━━━━━ Dataset content

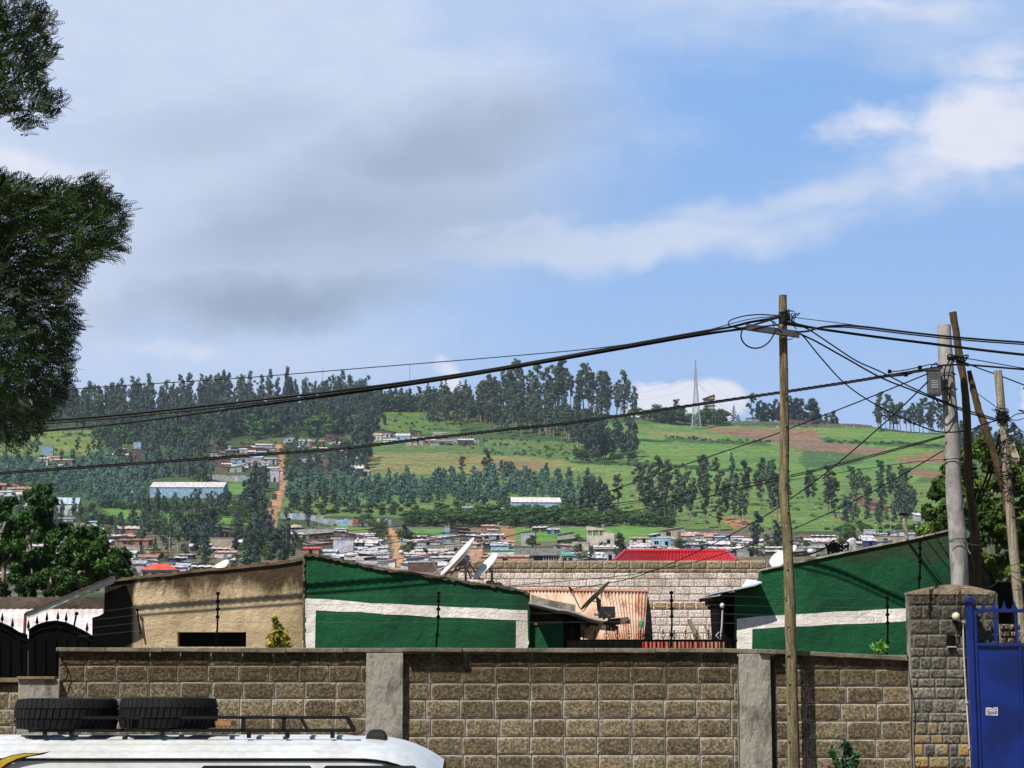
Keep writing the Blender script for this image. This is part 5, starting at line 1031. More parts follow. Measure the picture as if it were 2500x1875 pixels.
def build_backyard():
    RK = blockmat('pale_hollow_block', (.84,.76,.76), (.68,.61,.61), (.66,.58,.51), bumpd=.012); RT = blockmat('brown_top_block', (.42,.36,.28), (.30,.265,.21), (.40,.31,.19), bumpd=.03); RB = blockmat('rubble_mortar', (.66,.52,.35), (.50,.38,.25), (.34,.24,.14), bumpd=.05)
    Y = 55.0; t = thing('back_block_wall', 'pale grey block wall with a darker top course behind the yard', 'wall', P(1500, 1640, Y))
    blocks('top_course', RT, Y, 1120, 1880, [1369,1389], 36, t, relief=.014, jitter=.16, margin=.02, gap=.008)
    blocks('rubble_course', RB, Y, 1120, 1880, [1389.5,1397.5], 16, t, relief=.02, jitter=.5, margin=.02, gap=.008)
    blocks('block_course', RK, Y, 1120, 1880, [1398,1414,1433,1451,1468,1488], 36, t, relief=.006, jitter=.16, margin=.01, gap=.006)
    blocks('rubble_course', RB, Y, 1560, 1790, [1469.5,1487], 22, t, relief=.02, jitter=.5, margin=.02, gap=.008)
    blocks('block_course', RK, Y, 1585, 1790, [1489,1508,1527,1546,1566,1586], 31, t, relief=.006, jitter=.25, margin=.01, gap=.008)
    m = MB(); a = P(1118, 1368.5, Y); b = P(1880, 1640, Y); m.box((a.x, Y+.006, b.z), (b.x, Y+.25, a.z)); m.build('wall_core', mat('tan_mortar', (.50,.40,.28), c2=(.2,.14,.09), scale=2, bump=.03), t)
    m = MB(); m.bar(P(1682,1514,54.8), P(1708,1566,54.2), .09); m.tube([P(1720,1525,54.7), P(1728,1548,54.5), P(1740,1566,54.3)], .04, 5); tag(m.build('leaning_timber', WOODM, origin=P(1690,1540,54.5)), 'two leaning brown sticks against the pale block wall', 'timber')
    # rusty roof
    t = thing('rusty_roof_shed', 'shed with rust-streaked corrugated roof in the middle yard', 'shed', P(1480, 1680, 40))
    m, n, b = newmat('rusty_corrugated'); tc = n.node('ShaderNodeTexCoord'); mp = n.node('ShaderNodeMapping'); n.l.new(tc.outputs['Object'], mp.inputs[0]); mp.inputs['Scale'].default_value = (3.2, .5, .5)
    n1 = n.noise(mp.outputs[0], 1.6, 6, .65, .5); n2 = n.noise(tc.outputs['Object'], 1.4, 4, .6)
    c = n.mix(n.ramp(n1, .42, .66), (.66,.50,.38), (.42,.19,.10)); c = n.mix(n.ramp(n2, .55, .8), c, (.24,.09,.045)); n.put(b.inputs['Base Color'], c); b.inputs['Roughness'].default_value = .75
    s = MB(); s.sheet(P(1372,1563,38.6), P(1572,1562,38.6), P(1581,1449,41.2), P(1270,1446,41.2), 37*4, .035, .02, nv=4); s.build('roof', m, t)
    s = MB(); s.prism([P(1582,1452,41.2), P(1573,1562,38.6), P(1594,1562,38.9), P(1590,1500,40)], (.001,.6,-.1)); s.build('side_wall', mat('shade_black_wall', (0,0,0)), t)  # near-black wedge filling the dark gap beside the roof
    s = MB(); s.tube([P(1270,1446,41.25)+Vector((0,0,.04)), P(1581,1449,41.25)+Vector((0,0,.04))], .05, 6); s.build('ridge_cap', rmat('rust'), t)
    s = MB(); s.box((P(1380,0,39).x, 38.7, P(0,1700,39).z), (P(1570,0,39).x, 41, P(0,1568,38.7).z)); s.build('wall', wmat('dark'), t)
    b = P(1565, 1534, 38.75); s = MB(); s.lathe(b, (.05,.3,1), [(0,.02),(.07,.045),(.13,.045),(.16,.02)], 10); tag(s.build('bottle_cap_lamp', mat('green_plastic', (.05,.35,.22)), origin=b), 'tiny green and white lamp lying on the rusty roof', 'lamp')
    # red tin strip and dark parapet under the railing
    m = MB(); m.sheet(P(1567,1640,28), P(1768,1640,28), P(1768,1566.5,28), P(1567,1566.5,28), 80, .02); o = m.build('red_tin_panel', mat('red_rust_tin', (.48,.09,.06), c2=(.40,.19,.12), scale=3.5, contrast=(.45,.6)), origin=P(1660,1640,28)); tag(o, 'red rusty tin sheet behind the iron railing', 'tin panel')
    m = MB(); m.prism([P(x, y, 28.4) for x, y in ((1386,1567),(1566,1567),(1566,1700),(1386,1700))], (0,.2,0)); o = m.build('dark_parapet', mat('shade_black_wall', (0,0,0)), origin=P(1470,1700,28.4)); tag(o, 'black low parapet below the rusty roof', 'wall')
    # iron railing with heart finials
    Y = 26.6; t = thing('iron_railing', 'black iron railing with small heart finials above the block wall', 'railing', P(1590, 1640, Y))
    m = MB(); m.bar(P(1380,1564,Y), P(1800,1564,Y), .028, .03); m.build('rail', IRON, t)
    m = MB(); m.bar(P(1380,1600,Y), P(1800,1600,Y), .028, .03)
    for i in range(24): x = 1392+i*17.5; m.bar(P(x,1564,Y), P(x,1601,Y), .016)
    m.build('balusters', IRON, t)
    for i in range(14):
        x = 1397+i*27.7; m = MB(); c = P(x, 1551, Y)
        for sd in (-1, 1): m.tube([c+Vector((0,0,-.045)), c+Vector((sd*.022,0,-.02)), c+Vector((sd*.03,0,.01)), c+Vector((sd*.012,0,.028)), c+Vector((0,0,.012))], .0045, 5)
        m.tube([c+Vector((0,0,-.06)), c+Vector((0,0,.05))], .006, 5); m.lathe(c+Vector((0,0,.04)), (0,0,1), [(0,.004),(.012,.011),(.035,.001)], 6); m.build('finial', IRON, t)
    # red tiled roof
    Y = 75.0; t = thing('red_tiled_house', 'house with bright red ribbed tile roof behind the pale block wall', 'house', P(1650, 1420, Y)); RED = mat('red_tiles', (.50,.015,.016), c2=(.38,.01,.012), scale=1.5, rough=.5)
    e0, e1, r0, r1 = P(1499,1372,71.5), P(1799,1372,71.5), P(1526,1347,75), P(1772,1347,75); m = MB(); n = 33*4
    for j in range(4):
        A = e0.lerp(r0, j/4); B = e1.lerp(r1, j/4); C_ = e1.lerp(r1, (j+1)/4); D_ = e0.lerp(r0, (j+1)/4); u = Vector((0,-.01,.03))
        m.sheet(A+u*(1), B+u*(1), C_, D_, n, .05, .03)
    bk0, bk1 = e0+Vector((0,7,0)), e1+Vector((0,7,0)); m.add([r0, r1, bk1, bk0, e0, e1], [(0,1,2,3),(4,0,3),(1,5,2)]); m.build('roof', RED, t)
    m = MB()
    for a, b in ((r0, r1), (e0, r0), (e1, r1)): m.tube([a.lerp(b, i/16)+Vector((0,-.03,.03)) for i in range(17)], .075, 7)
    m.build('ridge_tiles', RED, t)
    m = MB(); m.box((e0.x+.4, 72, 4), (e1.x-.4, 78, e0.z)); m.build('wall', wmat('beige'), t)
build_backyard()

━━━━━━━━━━

Set down all the data again exactly as above, pictures excluded.

**Final result:**
Keep writing the Blender script for this image. This is part 5, starting at line 1031. More parts follow. Measure the picture as if it were 2500x1875 pixels.
def build_backyard():
    RK = blockmat('pale_hollow_block', (.84,.76,.76), (.68,.61,.61), (.66,.58,.51), bumpd=.012); RT = blockmat('brown_top_block', (.42,.36,.28), (.30,.265,.21), (.40,.31,.19), bumpd=.03); RB = blockmat('rubble_mortar', (.66,.52,.35), (.50,.38,.25), (.34,.24,.14), bumpd=.05)
    Y = 55.0; t = thing('back_block_wall', 'pale grey block wall with a darker top course behind the yard', 'wall', P(1500, 1640, Y))
    blocks('top_course', RT, Y, 1120, 1880, [1369,1389], 36, t, relief=.014, jitter=.16, margin=.02, gap=.008)
    blocks('rubble_course', RB, Y, 1120, 1880, [1389.5,1397.5], 16, t, relief=.02, jitter=.5, margin=.02, gap=.008)
    blocks('block_course', RK, Y, 1120, 1880, [1398,1414,1433,1451,1468,1488], 36, t, relief=.006, jitter=.16, margin=.01, gap=.006)
    blocks('rubble_course', RB, Y, 1560, 1790, [1469.5,1487], 22, t, relief=.02, jitter=.5, margin=.02, gap=.008)
    blocks('block_course', RK, Y, 1585, 1790, [1489,1508,1527,1546,1566,1586], 31, t, relief=.006, jitter=.25, margin=.01, gap=.008)
    m = MB(); a = P(1118, 1368.5, Y); b = P(1880, 1640, Y); m.box((a.x, Y+.006, b.z), (b.x, Y+.25, a.z)); m.build('wall_core', mat('tan_mortar', (.50,.40,.28), c2=(.2,.14,.09), scale=2, bump=.03), t)
    m = MB(); m.bar(P(1682,1514,54.8), P(1708,1566,54.2), .09); m.tube([P(1720,1525,54.7), P(1728,1548,54.5), P(1740,1566,54.3)], .04, 5); tag(m.build('leaning_timber', WOODM, origin=P(1690,1540,54.5)), 'two leaning brown sticks against the pale block wall', 'timber')
    # rusty roof
    t = thing('rusty_roof_shed', 'shed with rust-streaked corrugated roof in the middle yard', 'shed', P(1480, 1680, 40))
    m, n, b = newmat('rusty_corrugated'); tc = n.node('ShaderNodeTexCoord'); mp = n.node('ShaderNodeMapping'); n.l.new(tc.outputs['Object'], mp.inputs[0]); mp.inputs['Scale'].default_value = (3.2, .5, .5)
    n1 = n.noise(mp.outputs[0], 1.6, 6, .65, .5); n2 = n.noise(tc.outputs['Object'], 1.4, 4, .6)
    c = n.mix(n.ramp(n1, .42, .66), (.66,.50,.38), (.42,.19,.10)); c = n.mix(n.ramp(n2, .55, .8), c, (.24,.09,.045)); n.put(b.inputs['Base Color'], c); b.inputs['Roughness'].default_value = .75
    s = MB(); s.sheet(P(1372,1563,38.6), P(1572,1562,38.6), P(1581,1449,41.2), P(1270,1446,41.2), 37*4, .035, .02, nv=4); s.build('roof', m, t)
    s = MB(); s.prism([P(1582,1452,41.2), P(1573,1562,38.6), P(1594,1562,38.9), P(1590,1500,40)], (.001,.6,-.1)); s.build('side_wall', mat('shade_black_wall', (0,0,0)), t)  # near-black wedge filling the dark gap beside the roof
    s = MB(); s.tube([P(1270,1446,41.25)+Vector((0,0,.04)), P(1581,1449,41.25)+Vector((0,0,.04))], .05, 6); s.build('ridge_cap', rmat('rust'), t)
    s = MB(); s.box((P(1380,0,39).x, 38.7, P(0,1700,39).z), (P(1570,0,39).x, 41, P(0,1568,38.7).z)); s.build('wall', wmat('dark'), t)
    b = P(1565, 1534, 38.75); s = MB(); s.lathe(b, (.05,.3,1), [(0,.02),(.07,.045),(.13,.045),(.16,.02)], 10); tag(s.build('bottle_cap_lamp', mat('green_plastic', (.05,.35,.22)), origin=b), 'tiny green and white lamp lying on the rusty roof', 'lamp')
    # red tin strip and dark parapet under the railing
    m = MB(); m.sheet(P(1567,1640,28), P(1768,1640,28), P(1768,1566.5,28), P(1567,1566.5,28), 80, .02); o = m.build('red_tin_panel', mat('red_rust_tin', (.48,.09,.06), c2=(.40,.19,.12), scale=3.5, contrast=(.45,.6)), origin=P(1660,1640,28)); tag(o, 'red rusty tin sheet behind the iron railing', 'tin panel')
    m = MB(); m.prism([P(x, y, 28.4) for x, y in ((1386,1567),(1566,1567),(1566,1700),(1386,1700))], (0,.2,0)); o = m.build('dark_parapet', mat('shade_black_wall', (0,0,0)), origin=P(1470,1700,28.4)); tag(o, 'black low parapet below the rusty roof', 'wall')
    # iron railing with heart finials
    Y = 26.6; t = thing('iron_railing', 'black iron railing with small heart finials above the block wall', 'railing', P(1590, 1640, Y))
    m = MB(); m.bar(P(1380,1564,Y), P(1800,1564,Y), .028, .03); m.build('rail', IRON, t)
    m = MB(); m.bar(P(1380,1600,Y), P(1800,1600,Y), .028, .03)
    for i in range(24): x = 1392+i*17.5; m.bar(P(x,1564,Y), P(x,1601,Y), .016)
    m.build('balusters', IRON, t)
    for i in range(14):
        x = 1397+i*27.7; m = MB(); c = P(x, 1551, Y)
        for sd in (-1, 1): m.tube([c+Vector((0,0,-.045)), c+Vector((sd*.022,0,-.02)), c+Vector((sd*.03,0,.01)), c+Vector((sd*.012,0,.028)), c+Vector((0,0,.012))], .0045, 5)
        m.tube([c+Vector((0,0,-.06)), c+Vector((0,0,.05))], .006, 5); m.lathe(c+Vector((0,0,.04)), (0,0,1), [(0,.004),(.012,.011),(.035,.001)], 6); m.build('finial', IRON, t)
    # red tiled roof
    Y = 75.0; t = thing('red_tiled_house', 'house with bright red ribbed tile roof behind the pale block wall', 'house', P(1650, 1420, Y)); RED = mat('red_tiles', (.50,.015,.016), c2=(.38,.01,.012), scale=1.5, rough=.5)
    e0, e1, r0, r1 = P(1499,1372,71.5), P(1799,1372,71.5), P(1526,1347,75), P(1772,1347,75); m = MB(); n = 33*4
    for j in range(4):
        A = e0.lerp(r0, j/4); B = e1.lerp(r1, j/4); C_ = e1.lerp(r1, (j+1)/4); D_ = e0.lerp(r0, (j+1)/4); u = Vector((0,-.01,.03))
        m.sheet(A+u*(1), B+u*(1), C_, D_, n, .05, .03)
    bk0, bk1 = e0+Vector((0,7,0)), e1+Vector((0,7,0)); m.add([r0, r1, bk1, bk0, e0, e1], [(0,1,2,3),(4,0,3),(1,5,2)]); m.build('roof', RED, t)
    m = MB()
    for a, b in ((r0, r1), (e0, r0), (e1, r1)): m.tube([a.lerp(b, i/16)+Vector((0,-.03,.03)) for i in range(17)], .075, 7)
    m.build('ridge_tiles', RED, t)
    m = MB(); m.box((e0.x+.4, 72, 4), (e1.x-.4, 78, e0.z)); m.build('wall', wmat('beige'), t)
build_backyard()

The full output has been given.